I was not sure what to think. Did she just pull the 2012 equivalent (to take an extreme example) of a 1800s plantation owner telling his slaves he knows they work really hard without any rights, and then telling them to keep up the good work with a firm pat on the back? Pissed me off at the time.
But, in retrospect, I can actually understand what she was going for. In the rest of Ann’s speech, she discussed how economic issues affect everyone, including women. She was arguing that certain issues affect both Joe Texas AND working mothers, and so, logically, those issues should be the most important ones when an election rolls around. Similarly, the plantation owner might argue that his slaves should care a great deal about the economy, because if he has no money they will have less to eat.
I don’t have a cite handy, but yesterday at least four or five blogs on RedState.com expressed this contrast between “small” issues important to minorities and “large” issues that should be important to everyone. I’ve seen this discussed in the context of Hispanics, especially, when Republicans talk about just needing to get the message out that Hispanics SHOULD care more about economics and religious social issues and therefore vote Republican.
Isn’t that fair? Are right wingers right to complain that campaigning on issues that affect minorities, but not majorities, is somehow the “wrong way” to campaign?
Well, no.
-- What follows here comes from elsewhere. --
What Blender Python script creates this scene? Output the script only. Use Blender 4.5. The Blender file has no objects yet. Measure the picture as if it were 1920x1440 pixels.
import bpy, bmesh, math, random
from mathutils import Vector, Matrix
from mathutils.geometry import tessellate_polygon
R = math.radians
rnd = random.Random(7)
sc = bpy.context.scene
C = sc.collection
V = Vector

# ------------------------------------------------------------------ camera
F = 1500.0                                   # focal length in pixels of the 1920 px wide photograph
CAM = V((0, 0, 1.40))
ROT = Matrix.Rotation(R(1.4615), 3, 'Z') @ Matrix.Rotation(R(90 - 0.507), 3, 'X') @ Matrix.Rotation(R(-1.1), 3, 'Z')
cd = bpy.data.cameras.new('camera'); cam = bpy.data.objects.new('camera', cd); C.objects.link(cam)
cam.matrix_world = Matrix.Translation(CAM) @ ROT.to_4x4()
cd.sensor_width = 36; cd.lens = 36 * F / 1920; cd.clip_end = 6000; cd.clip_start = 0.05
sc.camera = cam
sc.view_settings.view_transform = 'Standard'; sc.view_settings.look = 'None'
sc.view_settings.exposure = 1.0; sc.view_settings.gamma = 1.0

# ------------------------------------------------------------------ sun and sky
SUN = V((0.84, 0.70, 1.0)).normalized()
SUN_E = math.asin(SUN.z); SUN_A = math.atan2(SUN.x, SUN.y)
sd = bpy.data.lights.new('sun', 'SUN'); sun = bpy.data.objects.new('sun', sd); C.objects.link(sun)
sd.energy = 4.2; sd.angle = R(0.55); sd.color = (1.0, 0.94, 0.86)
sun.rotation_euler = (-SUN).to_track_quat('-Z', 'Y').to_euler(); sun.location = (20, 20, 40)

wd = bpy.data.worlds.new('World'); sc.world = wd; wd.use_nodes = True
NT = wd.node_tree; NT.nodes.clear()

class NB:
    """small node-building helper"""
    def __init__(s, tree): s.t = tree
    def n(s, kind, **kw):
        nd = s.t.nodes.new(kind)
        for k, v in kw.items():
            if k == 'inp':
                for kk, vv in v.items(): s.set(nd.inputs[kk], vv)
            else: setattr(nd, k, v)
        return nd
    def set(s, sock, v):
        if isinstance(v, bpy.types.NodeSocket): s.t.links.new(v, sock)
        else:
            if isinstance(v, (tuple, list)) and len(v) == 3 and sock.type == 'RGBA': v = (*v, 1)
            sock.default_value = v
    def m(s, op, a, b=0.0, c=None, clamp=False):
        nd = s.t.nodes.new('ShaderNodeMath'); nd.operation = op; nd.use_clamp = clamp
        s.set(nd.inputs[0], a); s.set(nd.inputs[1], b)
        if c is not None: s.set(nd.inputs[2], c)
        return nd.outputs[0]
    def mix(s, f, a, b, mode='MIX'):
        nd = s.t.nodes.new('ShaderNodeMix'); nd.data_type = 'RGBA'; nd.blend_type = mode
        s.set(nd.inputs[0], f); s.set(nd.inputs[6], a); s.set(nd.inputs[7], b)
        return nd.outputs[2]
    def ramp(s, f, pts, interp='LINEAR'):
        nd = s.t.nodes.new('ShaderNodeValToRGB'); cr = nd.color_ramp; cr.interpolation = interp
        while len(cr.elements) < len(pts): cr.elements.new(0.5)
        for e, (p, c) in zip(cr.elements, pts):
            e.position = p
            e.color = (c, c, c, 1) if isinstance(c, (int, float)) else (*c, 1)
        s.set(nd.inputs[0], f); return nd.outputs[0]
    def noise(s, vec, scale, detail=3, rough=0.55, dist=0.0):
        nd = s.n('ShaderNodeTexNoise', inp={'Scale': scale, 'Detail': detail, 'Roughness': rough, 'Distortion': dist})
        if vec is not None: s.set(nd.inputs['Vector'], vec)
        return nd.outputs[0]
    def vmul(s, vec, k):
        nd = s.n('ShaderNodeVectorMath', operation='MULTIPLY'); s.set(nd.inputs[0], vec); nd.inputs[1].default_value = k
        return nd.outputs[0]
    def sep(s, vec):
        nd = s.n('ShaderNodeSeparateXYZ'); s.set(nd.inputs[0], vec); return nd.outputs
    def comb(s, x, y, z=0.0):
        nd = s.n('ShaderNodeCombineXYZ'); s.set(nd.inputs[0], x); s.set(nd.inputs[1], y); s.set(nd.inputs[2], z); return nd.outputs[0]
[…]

I feel like the perception that addressing issues that women / Hispanics / etc care about is “shrill warnings of supposed enemies everywhere” flows from blindness about privilege. (I promise I won’t use that word again, because it’s a buzzword that sends right-wing folks into an apoplectic fit.) That is to say: not being raped, deported, told you who can marry what operations you are allowed to have and not have are not, in and of themselves, issues connected to any minority group. The most ardent Texas Republican does not want to be raped any more than he wants the government to tax his paycheck at 50%. Joe Texas would not vote for someone who campaigned on the slogan, “I want to make it easier for people to put you in a truck and send you to Mexico.”
And yet, if this hypothetical Joe Texas is typical of the right-leaning folks I am reading online, he does not perceive that stopping deportation is an important issue for the country because as a practical matter it does not threaten him. Ditto bans on abortion in cases of rape (or otherwise). Joe Texas simply never has to worry about this in his day-to-day life. It’s the same principle at work when women try to explain that simply being a women means they have to deal with a whole set of expectations and issues that men pass through life blissfully unaware of. He has no real understanding of what it means to live with baggage associated with not being a white male.
So, when a Hispanic voter is worried about an immigration policy that threatens to deport her friends that have lived here as Americans since the age of 3, Joe Texas perceives them as “victims.” Their problems and concerns are not “real.” They’re just the product of skillful politicking, or “community organizing.”
This is not fair and doesnt seem productive. Not being racially profiled by the local police is just as much of a universal desire as having a good economy – it’s just that white male Americans do not have to think about it much, and African American or Hispanic Americans do.
On the flip side, having a good economy is not universal either – the 1% top income earners are doing just fine, thank you very much. What is a “real” issue and what is merely “community organizing” depends entirely on who you happen to be. The right doesn’t need to work on it’s “messaging;” they need to start having empathy for folks who have problems Joe Texas does not share.
TL/DR VERSION / CONCLUSION:
I see a lot more pundits complaining about how issues their constituency sees as important, so called “fundamentals,” did not decide the election, so it doesn’t matter. I wish more people would realize that fundamental is in the eye of the beholder, and painting worries about your family being deported as a scare tactic is insulting (and poor politics).